India’s retail lending market expanded strongly in the fourth quarter of FY26, driven by surging gold loans, steady home loan growth, rising ticket sizes and improving asset quality, according to a report released by CRIF High Mark.
The company said India’s retail lending portfolio reached Rs 170.2 lakh crore as of March 2026, marking a 16.6 per cent year-on-year increase and a 4.6 per cent quarter-on-quarter rise.
Consumption loans grew 15.3 per cent year-on-year to Rs 118.6 lakh crore, supported by broad-based growth across gold loans, personal loans and consumer durable loans. Home loans maintained steady momentum, with outstanding portfolios at Rs 44.4 lakh crore, growing 9.4 per cent year-on-year and 3.4 per cent quarter-on-quarter. Credit card balances, however, remained flat year-on-year and declined sequentially.

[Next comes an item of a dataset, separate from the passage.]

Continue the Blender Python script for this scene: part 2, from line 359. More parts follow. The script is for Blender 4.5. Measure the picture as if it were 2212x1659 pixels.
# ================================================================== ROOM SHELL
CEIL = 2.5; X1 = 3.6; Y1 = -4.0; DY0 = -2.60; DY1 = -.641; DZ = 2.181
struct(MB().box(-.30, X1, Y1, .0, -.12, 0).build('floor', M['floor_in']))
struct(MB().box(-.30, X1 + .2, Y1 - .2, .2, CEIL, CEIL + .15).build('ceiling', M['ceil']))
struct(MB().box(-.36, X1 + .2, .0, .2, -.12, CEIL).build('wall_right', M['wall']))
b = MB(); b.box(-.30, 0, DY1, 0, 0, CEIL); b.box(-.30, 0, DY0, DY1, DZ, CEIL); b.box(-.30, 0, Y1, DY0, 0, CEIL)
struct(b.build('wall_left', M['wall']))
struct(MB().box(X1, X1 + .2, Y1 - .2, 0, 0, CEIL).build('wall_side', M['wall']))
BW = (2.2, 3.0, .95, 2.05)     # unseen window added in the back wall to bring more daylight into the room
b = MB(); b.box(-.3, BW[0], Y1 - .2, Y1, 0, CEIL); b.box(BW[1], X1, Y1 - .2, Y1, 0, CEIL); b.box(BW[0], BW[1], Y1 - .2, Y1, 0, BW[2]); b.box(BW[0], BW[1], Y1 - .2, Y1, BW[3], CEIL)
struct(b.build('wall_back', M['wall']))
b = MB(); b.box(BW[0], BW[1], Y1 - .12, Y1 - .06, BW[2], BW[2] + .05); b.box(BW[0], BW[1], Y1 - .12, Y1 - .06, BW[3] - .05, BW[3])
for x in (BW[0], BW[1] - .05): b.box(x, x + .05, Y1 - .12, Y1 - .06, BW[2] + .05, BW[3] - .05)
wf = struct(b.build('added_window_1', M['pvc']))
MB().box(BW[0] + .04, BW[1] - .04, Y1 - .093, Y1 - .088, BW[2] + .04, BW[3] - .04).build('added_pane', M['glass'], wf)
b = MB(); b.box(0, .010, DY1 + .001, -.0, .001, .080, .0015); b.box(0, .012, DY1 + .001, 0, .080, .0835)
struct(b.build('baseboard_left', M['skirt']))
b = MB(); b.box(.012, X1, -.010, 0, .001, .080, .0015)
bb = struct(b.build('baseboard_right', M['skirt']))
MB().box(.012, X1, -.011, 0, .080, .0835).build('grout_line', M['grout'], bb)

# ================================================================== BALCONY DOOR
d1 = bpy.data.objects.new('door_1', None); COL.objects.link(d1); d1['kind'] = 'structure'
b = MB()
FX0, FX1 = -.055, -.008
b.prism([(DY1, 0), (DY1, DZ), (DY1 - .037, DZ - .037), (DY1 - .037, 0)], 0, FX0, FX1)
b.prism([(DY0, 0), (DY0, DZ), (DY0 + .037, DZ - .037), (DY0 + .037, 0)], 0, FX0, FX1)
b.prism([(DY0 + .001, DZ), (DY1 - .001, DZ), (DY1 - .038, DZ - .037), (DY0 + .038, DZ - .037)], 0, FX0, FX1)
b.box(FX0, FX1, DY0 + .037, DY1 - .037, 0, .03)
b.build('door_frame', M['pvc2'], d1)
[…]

The report highlighted that portfolio growth continued to outpace growth in active loan volumes, indicating a structural shift towards higher ticket sizes across retail lending products.
Gold loans emerged as the fastest-growing segment in FY26. Outstanding portfolios in gold loans rose 50.4 per cent year-on-year to Rs 18.6 lakh crore, supported by favourable market conditions, higher collateral values and strong consumer demand. The segment also recorded improving asset quality, reinforcing its role as a key driver of retail credit expansion.
Across categories, premiumisation trends became more visible. Average ticket sizes increased not only in gold loans but also in home loans and consumer durable loans, contributing to faster portfolio growth compared with loan volumes.
The report noted that total retail loan originations value rose 42.2 per cent year-on-year and 9.2 per cent quarter-on-quarter in Q4 FY26. Gold loans led this growth, while personal loans and consumer durable loans recorded over 30 per cent year-on-year growth in originations. Housing loans showed steady sequential growth, supported by rising ticket sizes.
However, the quarter also reflected the impact of seasonal moderation following the festive period. Auto loans declined 11.6 per cent quarter-on-quarter, while two-wheeler loans fell 22.1 per cent quarter-on-quarter. Consumer durable loans also witnessed moderation after the festive-driven demand.
Vehicle loans still posted healthy year-on-year growth, with auto and two-wheeler loans rising between 13.9 per cent and 15.1 per cent, but the sequential slowdown indicated cooling demand after earlier festive spending.
A key theme in the report was improving portfolio performance. Delinquency levels, measured by PAR 31–180, declined across most segments including home loans, gold loans, personal loans and consumer durable loans. This improvement in asset quality accompanied the sustained expansion in lending, signalling stronger portfolio resilience.
The retail credit market also showed a clear shift towards secured and collateral-backed lending. Gold loans and housing finance led this transition, with secured segments exhibiting lower delinquency levels compared with unsecured categories.
Geographic diversification of lending activity continued during the quarter. Personal loans, consumer durable loans and two-wheeler loans showed stronger penetration in semi-urban and rural markets, while home loans and credit cards remained concentrated in urban centres.
According to CRIF High Mark, the combined effect of premiumisation, rising collateral-backed lending and improved asset quality indicates a structural evolution in India’s retail lending ecosystem.
The report added that seasonal factors following the festive period influenced quarter-on-quarter trends, particularly in wheels finance and consumer durable categories, but the broader trajectory of retail credit remained robust.